**SET EXERCISE:** Your task is to count the lines of the entries below that include the word "Python" and to give only the resulting number.

— BEGIN RECORDS TO PROCESS —

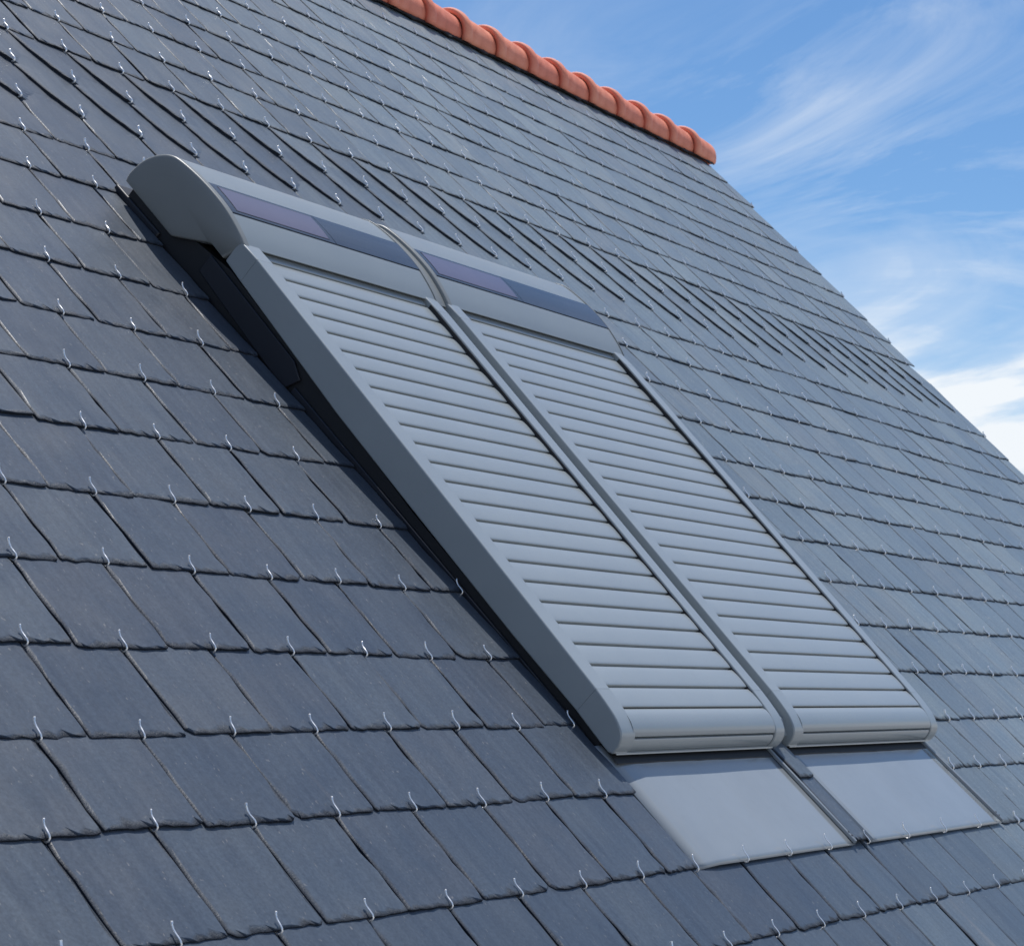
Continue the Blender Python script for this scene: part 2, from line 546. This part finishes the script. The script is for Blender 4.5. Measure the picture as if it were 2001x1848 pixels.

— END RECORDS TO PROCESS —
— BEGIN RECORDS TO PROCESS —

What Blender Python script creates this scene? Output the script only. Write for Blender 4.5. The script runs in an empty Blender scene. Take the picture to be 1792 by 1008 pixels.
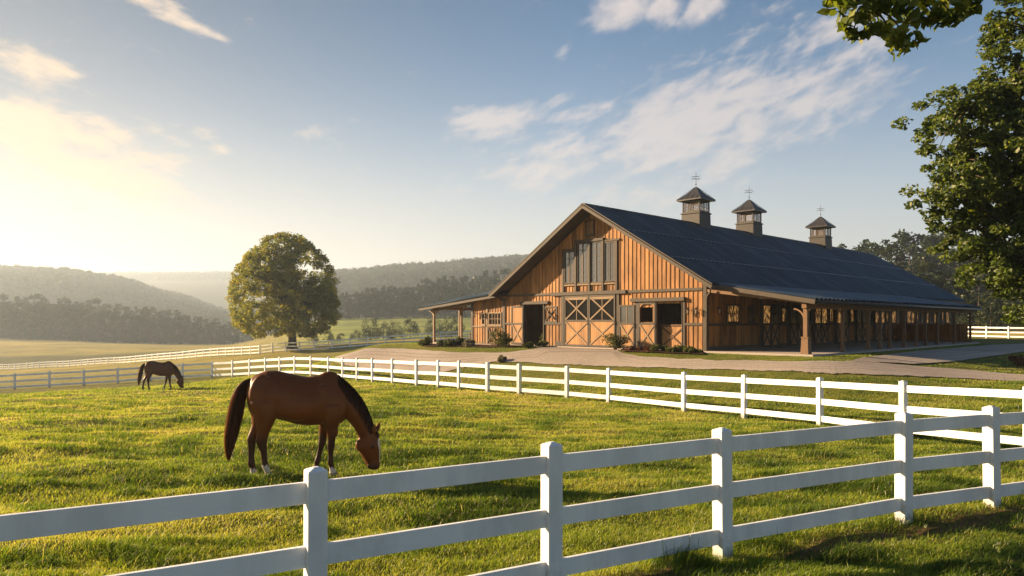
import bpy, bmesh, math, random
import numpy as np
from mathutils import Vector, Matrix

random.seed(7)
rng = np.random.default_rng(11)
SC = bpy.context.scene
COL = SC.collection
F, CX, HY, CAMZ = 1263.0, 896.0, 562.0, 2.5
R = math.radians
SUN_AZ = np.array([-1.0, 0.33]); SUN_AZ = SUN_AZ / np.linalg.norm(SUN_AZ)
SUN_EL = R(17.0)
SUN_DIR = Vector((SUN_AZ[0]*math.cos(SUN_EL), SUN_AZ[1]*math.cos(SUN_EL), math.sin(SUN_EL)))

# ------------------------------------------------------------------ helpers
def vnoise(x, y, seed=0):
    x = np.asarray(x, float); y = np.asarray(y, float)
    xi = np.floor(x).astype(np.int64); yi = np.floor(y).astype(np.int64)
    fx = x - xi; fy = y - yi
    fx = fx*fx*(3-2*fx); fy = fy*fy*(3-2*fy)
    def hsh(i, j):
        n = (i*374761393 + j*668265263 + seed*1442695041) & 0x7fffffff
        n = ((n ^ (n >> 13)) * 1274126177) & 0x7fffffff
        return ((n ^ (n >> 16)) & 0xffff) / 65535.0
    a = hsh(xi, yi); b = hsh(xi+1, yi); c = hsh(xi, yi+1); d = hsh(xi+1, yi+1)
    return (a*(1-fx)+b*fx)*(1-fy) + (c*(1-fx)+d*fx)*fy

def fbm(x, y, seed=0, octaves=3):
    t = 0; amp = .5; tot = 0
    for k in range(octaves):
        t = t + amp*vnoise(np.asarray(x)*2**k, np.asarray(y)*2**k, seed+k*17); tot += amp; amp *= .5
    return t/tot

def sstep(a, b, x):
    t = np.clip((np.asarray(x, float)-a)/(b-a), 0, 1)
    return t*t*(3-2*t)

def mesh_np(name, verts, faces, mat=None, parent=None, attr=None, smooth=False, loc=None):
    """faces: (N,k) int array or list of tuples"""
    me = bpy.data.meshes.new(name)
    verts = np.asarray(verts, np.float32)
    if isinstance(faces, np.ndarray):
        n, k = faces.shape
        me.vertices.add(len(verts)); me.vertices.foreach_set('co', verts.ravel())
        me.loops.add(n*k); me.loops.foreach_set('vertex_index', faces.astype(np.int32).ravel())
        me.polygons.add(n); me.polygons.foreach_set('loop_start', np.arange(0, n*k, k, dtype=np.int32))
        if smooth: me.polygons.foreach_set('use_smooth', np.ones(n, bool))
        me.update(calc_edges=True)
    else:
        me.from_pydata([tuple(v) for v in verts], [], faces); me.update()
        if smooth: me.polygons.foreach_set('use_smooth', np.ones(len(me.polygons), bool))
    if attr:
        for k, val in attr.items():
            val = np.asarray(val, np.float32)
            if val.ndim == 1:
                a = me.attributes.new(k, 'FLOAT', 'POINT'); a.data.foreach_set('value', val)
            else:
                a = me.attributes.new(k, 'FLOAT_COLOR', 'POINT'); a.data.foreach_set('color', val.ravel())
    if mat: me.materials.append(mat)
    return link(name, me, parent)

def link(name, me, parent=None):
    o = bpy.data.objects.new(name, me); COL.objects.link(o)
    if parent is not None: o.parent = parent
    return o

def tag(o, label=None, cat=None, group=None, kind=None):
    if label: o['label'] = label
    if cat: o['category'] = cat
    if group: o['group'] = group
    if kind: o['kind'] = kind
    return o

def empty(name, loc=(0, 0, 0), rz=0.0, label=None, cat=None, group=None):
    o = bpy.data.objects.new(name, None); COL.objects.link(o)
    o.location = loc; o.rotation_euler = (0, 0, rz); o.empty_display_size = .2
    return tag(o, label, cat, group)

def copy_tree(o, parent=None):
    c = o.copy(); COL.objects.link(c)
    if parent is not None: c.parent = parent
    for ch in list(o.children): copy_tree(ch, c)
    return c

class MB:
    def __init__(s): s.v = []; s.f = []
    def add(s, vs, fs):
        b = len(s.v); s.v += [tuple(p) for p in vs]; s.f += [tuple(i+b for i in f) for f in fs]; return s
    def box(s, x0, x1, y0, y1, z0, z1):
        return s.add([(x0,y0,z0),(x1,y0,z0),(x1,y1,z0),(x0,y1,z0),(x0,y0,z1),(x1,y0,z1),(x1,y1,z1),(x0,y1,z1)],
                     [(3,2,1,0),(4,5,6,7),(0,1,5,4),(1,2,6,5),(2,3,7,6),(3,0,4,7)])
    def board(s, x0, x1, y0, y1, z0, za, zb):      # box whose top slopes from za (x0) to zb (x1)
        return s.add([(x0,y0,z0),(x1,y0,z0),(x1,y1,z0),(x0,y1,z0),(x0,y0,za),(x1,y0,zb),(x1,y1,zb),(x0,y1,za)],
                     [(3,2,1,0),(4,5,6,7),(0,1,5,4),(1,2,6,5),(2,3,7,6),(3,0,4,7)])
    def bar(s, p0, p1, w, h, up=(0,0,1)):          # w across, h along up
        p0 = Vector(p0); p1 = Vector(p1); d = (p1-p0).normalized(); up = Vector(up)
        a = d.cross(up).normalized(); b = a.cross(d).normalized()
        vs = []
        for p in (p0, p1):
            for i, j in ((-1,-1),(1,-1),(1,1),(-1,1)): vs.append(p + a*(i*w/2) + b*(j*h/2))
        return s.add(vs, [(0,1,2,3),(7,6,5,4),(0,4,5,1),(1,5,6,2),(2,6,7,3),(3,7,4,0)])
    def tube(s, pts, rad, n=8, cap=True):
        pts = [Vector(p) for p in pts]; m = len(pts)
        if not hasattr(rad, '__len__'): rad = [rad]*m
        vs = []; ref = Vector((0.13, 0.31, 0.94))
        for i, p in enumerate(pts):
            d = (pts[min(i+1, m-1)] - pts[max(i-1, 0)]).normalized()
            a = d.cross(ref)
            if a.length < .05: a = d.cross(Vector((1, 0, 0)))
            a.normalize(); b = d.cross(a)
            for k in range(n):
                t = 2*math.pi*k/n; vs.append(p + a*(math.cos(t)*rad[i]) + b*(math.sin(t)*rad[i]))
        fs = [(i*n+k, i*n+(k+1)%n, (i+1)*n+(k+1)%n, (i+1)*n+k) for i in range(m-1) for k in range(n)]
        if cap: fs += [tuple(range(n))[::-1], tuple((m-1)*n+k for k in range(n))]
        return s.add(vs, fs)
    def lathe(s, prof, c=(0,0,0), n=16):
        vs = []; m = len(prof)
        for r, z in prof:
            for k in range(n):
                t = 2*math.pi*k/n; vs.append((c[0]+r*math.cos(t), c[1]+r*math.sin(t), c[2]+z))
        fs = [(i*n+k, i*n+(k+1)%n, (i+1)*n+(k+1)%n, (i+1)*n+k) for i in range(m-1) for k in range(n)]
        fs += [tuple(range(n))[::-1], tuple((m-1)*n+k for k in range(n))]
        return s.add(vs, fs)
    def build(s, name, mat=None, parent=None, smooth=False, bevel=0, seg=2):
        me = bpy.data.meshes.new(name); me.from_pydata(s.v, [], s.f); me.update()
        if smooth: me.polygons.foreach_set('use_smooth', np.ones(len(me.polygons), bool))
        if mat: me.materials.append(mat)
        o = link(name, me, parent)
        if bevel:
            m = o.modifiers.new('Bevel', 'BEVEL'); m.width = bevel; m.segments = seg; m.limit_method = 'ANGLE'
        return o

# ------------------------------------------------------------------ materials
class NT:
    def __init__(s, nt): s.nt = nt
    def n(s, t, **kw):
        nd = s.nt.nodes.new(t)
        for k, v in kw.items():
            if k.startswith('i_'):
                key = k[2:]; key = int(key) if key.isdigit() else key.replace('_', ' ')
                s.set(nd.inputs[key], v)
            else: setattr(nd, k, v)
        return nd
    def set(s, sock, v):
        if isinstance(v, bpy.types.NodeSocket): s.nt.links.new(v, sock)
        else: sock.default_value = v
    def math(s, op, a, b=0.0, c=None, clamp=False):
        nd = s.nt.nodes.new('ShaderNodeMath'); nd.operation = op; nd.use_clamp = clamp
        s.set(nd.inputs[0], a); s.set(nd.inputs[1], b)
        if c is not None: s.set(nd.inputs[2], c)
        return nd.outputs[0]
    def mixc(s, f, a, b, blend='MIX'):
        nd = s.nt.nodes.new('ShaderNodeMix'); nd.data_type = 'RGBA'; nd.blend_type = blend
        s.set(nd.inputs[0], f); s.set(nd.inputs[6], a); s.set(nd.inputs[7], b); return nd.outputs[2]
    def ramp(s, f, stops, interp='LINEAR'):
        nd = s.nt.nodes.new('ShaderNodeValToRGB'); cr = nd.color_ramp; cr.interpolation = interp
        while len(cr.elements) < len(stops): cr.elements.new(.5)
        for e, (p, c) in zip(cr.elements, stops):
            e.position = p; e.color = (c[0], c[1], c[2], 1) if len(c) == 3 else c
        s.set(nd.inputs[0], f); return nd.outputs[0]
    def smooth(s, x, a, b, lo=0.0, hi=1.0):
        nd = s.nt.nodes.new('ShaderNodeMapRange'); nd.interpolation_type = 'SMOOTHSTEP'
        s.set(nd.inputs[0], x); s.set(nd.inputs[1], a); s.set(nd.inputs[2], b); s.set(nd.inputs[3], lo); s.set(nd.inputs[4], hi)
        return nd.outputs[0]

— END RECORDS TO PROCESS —

**WRITTEN SOLUTION:** 2